What Parents Need to Know About Instagram’s New Teen Account Restrictions

This week, Meta, the parent company of Instagram, announced new PG-13 content restrictions that will automatically apply to all Instagram accounts belonging to users under the age of 18. Minors will not be able to opt out of these restrictions without a parent’s permission. The same limitations will also apply to Meta’s AI-powered “digital companions,” which have been found to engage in sexually suggestive conversations with minors, a product feature known to Meta.

Meta first introduced “teen accounts” in September 2024 in response to growing concerns that young users were being exposed to sexual advances, harassment, and bullying on the platform. The company promised that these new accounts would better protect minors by making them private by default and by tightening messaging controls and content filters.

However a new report released in late September 2025, Teen Accounts, Broken Promises: How Instagram Is Failing to Protect Minors by Arturo Bejar, a former Meta employee turned whistleblower (in cooperation with Fairplay and other advocacy groups) found that Meta had failed to deliver on many of its safety promises. The report concluded that Instagram continued to recommend inappropriate and harmful content to minors, and it urged Meta to ensure that content served to a 13-year-old’s account should be “reasonably PG-rated.” The authors also called for the company to gather data directly from teens about their exposure to sensitive content, including its frequency, intensity, and severity.

Meta’s latest announcement appears to be a direct response to the Bejar report and to concerns raised in recent Senate subcommittee hearings.

The company said it is borrowing the Motion Picture Association of America (MPAA) rating model to help parents better understand what their children will—and will not—be exposed to on the platform.

According to Tara Hopkins, Meta’s global director of public policy, “We’re doing this to really speak the language of parents who are much more familiar with movie ratings in terms of kind of a familiar model for those who are using Instagram.”

Max Eulenstein, Instagram’s head of product management, echoed this messaging point, stressing that the company chose the PG-13 standard because it’s a familiar and trusted framework for parents. “Our North Star in the teen experience is parents and what they’re telling us they want for their teens … That’s what led to this development and why we focused on the PG-13 standard.”

Still, parents should understand that a PG-13 environment online is not the same as seeing a PG-13 movie in the theater.

While a movie can be prescreened for absolute certainty about the content, social media is open-ended and constantly evolving, making any attempt to filter or block content imperfect, at best.

What Parents Need to Know:

  • A fair bit of adult content still reaches teens. Even with new restrictions, a significant amount of mature material can continue to reach young users through Instagram’s algorithms, influencer culture, and peer networks. Explicit material and adult themes may slip through. PG-13 content, as defined by the MPAA, can include some strong language, mild violence, and partial nudity, though Meta stated it will not recommend or promote any content containing nudity to teen users.
  • Ratings creep also means PG-13 doesn’t mean what it used to mean. Content standards for ratings tend to become looser over time.

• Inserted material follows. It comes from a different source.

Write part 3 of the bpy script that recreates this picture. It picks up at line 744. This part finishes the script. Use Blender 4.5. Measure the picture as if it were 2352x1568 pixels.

You may find that even limiting your child’s Instagram feed to a PG-13 standard may still expose them to too much sex, violence, and profanity.
  • Trust but verify. Review your teen’s settings, monitor their activity, and have open conversations about what they’re seeing online. Make sure you know your child’s passwords and use filtering software in addition to parental controls.
  • Delay, delay, delay. The best protection is postponing social media use until children are emotionally and developmentally ready.
  • More restrictive settings are available. Parents can manually tighten controls beyond the default PG-13 level.

Meta’s new policy is a step in the right direction, but implementation matters. Protecting children online requires more than ratings and restrictions; it requires vigilance, transparency, and a commitment not to destroy lives or harm children in the pursuit of engagement and profit.